In his novel, not only is the main character a refugee of WW2, but Nabokov incorporated hints about the pain and suffering caused by the Holocaust. In fact, there are many other immigrant authors besides Nabokov who wrote about their past. Writers, such as Sandra Cisneros and Maxine Hong Kingston, composed novels that incorporated and connected the influence of America upon their own heritage cultures (“Since 1945, Making Connections” 1). This notion also appeared in Cisneros’ novel, Woman Hollering Woman, or Maxine Hong Kingston’s No name Woman. Both books include traces of their authors’ previous culture and how America influenced it.
As a result of World War II, post-war American Literature became refined and potent. Similar to the Great War and World War II, the Vietnam War contributed to the American Literature that the United States consists of today. Like most other war novels, those written about the Vietnam War are very descriptive. However, to write about the only war that the United States lost, those novels are unique. Yet, they are very specific to a place and time and cannot be overlooked. In the second page of the article, “Literature and the Vietnam War”, Judith B.

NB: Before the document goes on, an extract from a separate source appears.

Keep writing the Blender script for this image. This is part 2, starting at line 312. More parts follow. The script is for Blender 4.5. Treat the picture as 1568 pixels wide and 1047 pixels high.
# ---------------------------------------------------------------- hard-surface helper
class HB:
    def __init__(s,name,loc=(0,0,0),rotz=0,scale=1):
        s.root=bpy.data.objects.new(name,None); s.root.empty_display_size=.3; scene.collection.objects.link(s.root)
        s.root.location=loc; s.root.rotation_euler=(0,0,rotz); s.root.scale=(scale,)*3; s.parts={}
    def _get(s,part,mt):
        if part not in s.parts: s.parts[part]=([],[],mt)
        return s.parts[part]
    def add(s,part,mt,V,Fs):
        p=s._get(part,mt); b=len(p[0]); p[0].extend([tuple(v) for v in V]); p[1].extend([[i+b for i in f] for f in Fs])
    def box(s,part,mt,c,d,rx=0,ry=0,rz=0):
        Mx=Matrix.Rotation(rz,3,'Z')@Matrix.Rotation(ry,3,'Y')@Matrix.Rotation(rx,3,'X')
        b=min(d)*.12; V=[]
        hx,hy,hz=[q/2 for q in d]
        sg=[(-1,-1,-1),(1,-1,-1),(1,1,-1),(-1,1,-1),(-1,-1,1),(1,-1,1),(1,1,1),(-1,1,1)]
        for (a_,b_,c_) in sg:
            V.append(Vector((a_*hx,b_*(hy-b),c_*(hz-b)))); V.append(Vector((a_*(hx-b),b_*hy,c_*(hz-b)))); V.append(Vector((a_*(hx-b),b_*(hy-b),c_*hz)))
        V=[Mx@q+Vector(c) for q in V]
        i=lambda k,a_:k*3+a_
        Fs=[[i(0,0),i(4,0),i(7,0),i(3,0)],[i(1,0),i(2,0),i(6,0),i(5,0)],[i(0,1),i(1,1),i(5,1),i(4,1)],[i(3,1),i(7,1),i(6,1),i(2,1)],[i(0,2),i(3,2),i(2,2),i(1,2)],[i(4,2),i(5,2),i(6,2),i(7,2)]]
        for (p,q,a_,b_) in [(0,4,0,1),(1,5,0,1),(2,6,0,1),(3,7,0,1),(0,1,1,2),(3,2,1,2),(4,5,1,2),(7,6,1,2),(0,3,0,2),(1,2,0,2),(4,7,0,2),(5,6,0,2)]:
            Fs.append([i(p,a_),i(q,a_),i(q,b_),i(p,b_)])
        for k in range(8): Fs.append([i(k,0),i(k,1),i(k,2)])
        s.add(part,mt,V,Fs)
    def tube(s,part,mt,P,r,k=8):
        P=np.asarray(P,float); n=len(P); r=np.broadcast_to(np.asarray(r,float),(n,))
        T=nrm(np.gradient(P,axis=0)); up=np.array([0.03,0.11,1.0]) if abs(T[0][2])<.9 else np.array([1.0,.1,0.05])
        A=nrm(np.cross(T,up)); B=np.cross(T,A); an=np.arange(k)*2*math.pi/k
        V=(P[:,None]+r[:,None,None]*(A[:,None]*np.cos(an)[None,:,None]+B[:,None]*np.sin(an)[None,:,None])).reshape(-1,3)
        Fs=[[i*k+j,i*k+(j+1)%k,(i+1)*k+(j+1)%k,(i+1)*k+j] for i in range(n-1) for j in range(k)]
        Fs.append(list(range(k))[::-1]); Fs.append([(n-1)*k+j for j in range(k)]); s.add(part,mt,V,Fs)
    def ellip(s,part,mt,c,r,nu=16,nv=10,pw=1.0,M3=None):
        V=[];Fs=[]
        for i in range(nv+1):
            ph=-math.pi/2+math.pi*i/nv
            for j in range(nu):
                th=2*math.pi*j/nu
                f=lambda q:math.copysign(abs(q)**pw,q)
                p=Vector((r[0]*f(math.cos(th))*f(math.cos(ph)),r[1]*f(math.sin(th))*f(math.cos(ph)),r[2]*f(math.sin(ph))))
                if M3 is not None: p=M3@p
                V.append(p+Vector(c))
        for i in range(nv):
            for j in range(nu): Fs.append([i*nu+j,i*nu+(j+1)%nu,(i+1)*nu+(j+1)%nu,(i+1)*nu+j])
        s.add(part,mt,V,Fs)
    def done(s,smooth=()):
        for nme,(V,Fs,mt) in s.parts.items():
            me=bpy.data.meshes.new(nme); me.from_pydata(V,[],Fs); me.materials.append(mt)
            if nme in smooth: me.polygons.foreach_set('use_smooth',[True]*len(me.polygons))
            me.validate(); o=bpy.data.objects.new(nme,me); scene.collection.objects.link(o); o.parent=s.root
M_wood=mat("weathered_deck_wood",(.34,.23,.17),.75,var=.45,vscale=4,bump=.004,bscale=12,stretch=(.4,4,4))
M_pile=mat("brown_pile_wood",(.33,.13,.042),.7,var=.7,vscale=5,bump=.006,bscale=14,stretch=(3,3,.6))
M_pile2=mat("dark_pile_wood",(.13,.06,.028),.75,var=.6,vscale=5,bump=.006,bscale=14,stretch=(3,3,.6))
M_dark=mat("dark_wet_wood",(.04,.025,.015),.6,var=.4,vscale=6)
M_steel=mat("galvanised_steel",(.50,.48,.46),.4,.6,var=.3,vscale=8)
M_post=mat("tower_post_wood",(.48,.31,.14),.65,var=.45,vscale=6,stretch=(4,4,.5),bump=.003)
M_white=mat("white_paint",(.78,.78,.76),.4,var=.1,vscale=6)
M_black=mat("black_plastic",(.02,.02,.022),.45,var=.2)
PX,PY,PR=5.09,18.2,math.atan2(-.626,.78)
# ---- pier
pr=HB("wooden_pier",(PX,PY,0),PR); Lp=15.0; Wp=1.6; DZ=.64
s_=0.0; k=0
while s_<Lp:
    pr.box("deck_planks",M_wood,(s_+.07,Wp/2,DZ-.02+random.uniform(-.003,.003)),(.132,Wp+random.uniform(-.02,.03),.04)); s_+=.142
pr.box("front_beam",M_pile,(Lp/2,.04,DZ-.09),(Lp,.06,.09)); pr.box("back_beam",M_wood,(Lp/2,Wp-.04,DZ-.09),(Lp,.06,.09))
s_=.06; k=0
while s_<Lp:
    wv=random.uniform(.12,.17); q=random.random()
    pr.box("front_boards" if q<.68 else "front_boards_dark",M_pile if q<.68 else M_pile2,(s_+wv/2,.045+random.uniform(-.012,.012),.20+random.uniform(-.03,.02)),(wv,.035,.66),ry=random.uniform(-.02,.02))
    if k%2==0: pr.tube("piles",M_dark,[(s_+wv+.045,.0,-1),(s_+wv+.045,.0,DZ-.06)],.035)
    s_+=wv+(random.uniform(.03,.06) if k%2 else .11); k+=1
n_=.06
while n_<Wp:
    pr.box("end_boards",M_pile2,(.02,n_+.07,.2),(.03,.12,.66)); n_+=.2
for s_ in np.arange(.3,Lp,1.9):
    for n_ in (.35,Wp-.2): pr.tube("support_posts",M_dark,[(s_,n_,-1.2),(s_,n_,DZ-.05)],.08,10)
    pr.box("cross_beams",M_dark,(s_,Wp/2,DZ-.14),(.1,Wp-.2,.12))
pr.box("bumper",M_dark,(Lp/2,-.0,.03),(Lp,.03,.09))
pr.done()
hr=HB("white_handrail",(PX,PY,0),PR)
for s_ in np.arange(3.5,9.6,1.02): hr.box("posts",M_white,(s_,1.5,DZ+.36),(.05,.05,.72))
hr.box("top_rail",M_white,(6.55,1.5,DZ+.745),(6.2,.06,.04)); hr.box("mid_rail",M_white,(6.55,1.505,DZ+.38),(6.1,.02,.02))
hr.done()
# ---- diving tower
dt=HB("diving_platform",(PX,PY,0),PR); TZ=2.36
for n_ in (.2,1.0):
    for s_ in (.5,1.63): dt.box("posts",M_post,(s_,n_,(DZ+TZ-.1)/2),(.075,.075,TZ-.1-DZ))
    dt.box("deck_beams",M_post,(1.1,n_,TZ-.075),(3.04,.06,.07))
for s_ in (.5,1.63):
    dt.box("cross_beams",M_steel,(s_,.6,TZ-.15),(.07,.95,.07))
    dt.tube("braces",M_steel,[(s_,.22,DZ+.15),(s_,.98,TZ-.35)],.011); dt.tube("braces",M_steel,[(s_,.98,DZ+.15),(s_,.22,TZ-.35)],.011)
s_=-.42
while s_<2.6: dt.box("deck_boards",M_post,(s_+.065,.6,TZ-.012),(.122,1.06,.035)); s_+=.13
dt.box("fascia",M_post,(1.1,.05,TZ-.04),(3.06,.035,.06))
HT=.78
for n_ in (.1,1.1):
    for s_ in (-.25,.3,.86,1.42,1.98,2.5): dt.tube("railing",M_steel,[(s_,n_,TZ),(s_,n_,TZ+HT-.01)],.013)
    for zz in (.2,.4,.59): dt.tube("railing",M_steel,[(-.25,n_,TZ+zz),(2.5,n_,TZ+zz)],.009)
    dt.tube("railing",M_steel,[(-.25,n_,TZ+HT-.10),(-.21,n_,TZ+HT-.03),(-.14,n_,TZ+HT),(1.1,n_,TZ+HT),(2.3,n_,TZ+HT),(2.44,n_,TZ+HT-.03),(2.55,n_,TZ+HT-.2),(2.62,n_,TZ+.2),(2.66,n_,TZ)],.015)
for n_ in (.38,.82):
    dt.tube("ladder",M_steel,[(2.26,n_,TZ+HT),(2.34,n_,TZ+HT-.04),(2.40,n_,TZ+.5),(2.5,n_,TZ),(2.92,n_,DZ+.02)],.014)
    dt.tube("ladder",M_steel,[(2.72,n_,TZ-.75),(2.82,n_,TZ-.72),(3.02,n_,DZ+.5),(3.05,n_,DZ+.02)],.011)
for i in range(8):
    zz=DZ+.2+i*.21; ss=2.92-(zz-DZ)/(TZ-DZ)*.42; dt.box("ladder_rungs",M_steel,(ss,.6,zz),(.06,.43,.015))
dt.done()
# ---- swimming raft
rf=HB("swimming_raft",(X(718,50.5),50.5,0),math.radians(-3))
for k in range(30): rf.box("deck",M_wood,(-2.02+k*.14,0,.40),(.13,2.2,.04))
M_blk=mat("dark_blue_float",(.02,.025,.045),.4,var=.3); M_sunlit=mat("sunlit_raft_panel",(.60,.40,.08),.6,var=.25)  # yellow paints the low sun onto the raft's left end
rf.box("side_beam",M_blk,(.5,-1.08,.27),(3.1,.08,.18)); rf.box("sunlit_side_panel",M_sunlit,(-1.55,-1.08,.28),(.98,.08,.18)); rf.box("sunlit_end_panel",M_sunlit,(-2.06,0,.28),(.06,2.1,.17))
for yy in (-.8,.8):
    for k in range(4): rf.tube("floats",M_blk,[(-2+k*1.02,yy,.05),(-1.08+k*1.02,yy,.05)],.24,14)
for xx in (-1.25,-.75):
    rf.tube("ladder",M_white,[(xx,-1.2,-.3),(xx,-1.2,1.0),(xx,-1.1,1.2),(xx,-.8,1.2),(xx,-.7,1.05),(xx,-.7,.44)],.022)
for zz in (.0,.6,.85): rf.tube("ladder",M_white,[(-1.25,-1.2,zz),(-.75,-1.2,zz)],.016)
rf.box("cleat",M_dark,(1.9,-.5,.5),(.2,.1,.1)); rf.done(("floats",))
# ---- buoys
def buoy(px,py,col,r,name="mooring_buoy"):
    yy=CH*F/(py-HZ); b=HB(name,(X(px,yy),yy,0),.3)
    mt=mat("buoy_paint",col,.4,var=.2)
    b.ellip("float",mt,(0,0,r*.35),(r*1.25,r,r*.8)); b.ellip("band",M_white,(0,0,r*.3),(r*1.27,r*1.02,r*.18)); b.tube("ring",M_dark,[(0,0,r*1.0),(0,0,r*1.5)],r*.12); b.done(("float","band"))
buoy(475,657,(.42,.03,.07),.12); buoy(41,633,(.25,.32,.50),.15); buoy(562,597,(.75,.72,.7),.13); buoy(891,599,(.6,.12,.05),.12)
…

Walzer wrote “Unlike great war fiction.. The Vietnam literature has no ‘escape hatches’—only a few moments of romance, virtually no comic relief and scant emphasis on coming-of-age energy. ” In other words, Vietnam writers did not “distract” the readers from the defying war; they wanted the readers to fully experience the total death and horror that the writers had felt about the war. Bao Ninh, a former North Vietnamese soldier, wrote the novel, The Sorrow of War, A Novel of North Vietnam, to guide the readers through the terrifying moments he encountered while at war.
Ninh could not write about other topics besides the death he had seen. In his novel, Ninh said that his “pen disobeyed” when he was attempting to write other works of literature. In the words of Walzer, Ninh was constantly “restroking” his “horrible furnace” for war memories. In addition, Bao was not the only one. Many writers, such as Tim O’Brien, Jim Morris, Nathaniel Tripp, wrote about how deeply affected them Vietnam War affected them. In addition, there were writers who questioned, and even criticized, why the United States, or any other country besides North and South Vietnam were involved in the war.
In the article, “Vietnam War Literature”, Catherine Callow wrote, “Since 1955 literally thousands of works of literature have been written about the involvement of America and other countries in Vietnam. In turn, these works have generated over a thousand books and articles of literary criticism… ” Many writers and poets, such as Allen Ginsberg and Robert Lowell, severely opposed America’s contribution to the Vietnam War, and expressed their feelings through their works of literature. As a result of the Vietnam War, the pain expressed in the novels never disappeared.
Throughout the years, American Literature was influenced by World War I, World War II, and the Vietnam War. After World War I, the literature exposed the horrid experience the soldiers felt. However, in World War II, writers decided to take a step back from all the realism and wrote more joyful fiction novels. Those novels would also distract readers’ minds from the shocking reality of World War II. As time progressed, the Vietnam War novels revealed the harsh reality of war to the readers. In closure, the damages of war are purely more than physical. The physical physiological effects of war can be found within post war novels.